Aytes Mühendislik uyardı: Depremde mekanik tesisat (gaz, yangın, su) güvenliği hayati. İkincil afetleri önlemek için sismik tedbirler şart.
Yakın zamanda İstanbul Silivri açıklarında meydana gelen ve Türkiye’nin deprem gerçeğini bir kez daha acı bir şekilde hatırlatan deprem, yapı güvenliği tartışmalarını yeniden alevlendirdi. Ancak uzmanlar, deprem güvenliğinin sadece binaların kolon ve kirişlerinin sağlamlığıyla sınırlı olmadığını, yapıların içindeki mekanik tesisat sistemlerinin (doğalgaz, yangın söndürme, havalandırma, sıhhi tesisat vb.) güvenliğinin de en az taşıyıcı sistemler kadar hayati önem taşıdığını vurguluyor. Mühendislik firması Aytes Mühendislik’e göre, bu sistemlerde alınacak doğru mühendislik ve sismik koruma önlemleri, deprem anı ve sonrasında yaşanabilecek patlama, yangın ve su baskını gibi ikincil felaketlerin önüne geçerek can ve mal kayıplarını büyük ölçüde azaltabilir.

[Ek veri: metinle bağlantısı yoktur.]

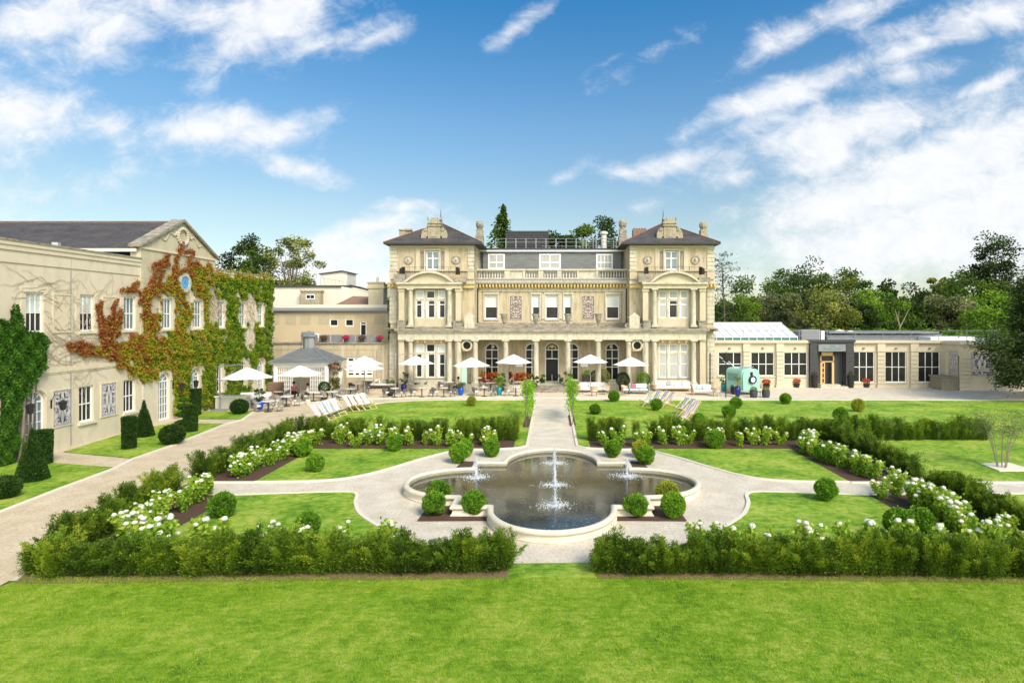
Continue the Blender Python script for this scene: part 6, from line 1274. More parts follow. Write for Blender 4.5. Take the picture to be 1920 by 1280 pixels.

Türkiye gibi aktif deprem kuşaklarında yer alan ülkelerde, binaların sadece ilk sarsıntıya değil, sonrasında ortaya çıkabilecek tehlikelere karşı da dayanıklı olması gerekiyor. Aytes Mühendislik, deprem sırasında hasar görebilecek bir doğalgaz borusunun patlamalara ve yangınlara, hasarlı bir yangın söndürme sisteminin yangını büyüterek kontrol altına alınmasını engellemeye, patlayan su borularının ise su baskınlarına ve ek hasarlara yol açabileceğine dikkat çekiyor. Bu zincirleme riskler, depremin yarattığı yıkımın boyutunu katlayarak artırabiliyor.
Bu tehlikenin somut bir örneğinin 6 Şubat Kahramanmaraş merkezli depremlerde Hatay’da yaşandığını belirten Aytes Mühendislik Yönetim Kurulu Başkanı Sinan Ayrancı, mekanik tesisat güvenliğinin altını çizdi. Ayrancı, “Öncelikle Silivri depremi nedeniyle tüm ülkemize geçmiş olsun dileklerimi iletiyorum. Can kaybı olmaması en büyük tesellimiz. Ancak depremlerin yıkıcı etkisi sadece binaların strüktürüyle sınırlı değil. İçerisindeki teknik altyapı, özellikle mekanik tesisat sistemleri büyük risk taşıyor. Hatay’da yıkılan rezidanslarda, deprem sonrası meydana gelen yangın ve patlamalar nedeniyle maalesef çok sayıda ek can kaybı yaşandı. Bu acı tecrübe, mekanik tesisat mühendisliğinin ve sismik önlemlerin ne kadar hayati olduğunu bize bir kez daha gösterdi,” dedi.
Aytes Mühendislik olarak projelendirme aşamasından uygulamaya kadar tüm süreçlerde güvenlik kriterlerine öncelik verdiklerini belirten Ayrancı, mevcut binalar için de önemli uyarılarda bulundu: “Sadece yeni projelerde değil, mevcut binalarda da mekanik sistemlerin depreme karşı dayanıklılığı mutlaka denetlenmeli. Özellikle endüstriyel tesisler, hastaneler, AVM’ler, konutlar gibi yoğun kullanılan veya kesintisiz çalışması gereken yerlerde alınacak önlemler çok daha kritik. Periyodik bakım, risk analizi ve ihtiyaç halinde güçlendirme çalışmaları hayati önem taşıyor. Üstelik bu sismik tedbirler, toplam yapı maliyetinin yalnızca yaklaşık yüzde 2’si gibi düşük bir maliyetle büyük felaketlerin önüne geçebilecek bir koruma sağlıyor.”
Sinan Ayrancı, sözlerini şu önemli mesajla tamamladı: “Vatandaşlarımız ve sektör paydaşlarımız deprem güvenliğini sadece kolon ve kirişlerle sınırlı görmemeli. Yapıların içindeki mekanik tesisat sistemleri de en az taşıyıcı sistemler kadar hayati öneme sahiptir. Gerçek anlamda güvenli yapılar, ancak yapısal ve mekanik tüm unsurları kapsayan bütüncül mühendislik çözümleriyle inşa edilebilir.” Son yıllarda artan farkındalığa rağmen, hem yeni projelerde hem de mevcut yapı stokunda mekanik tesisat güvenliğine gereken önemin verilmesi, afetlere karşı daha dirençli bir gelecek için zorunluluk taşıyor.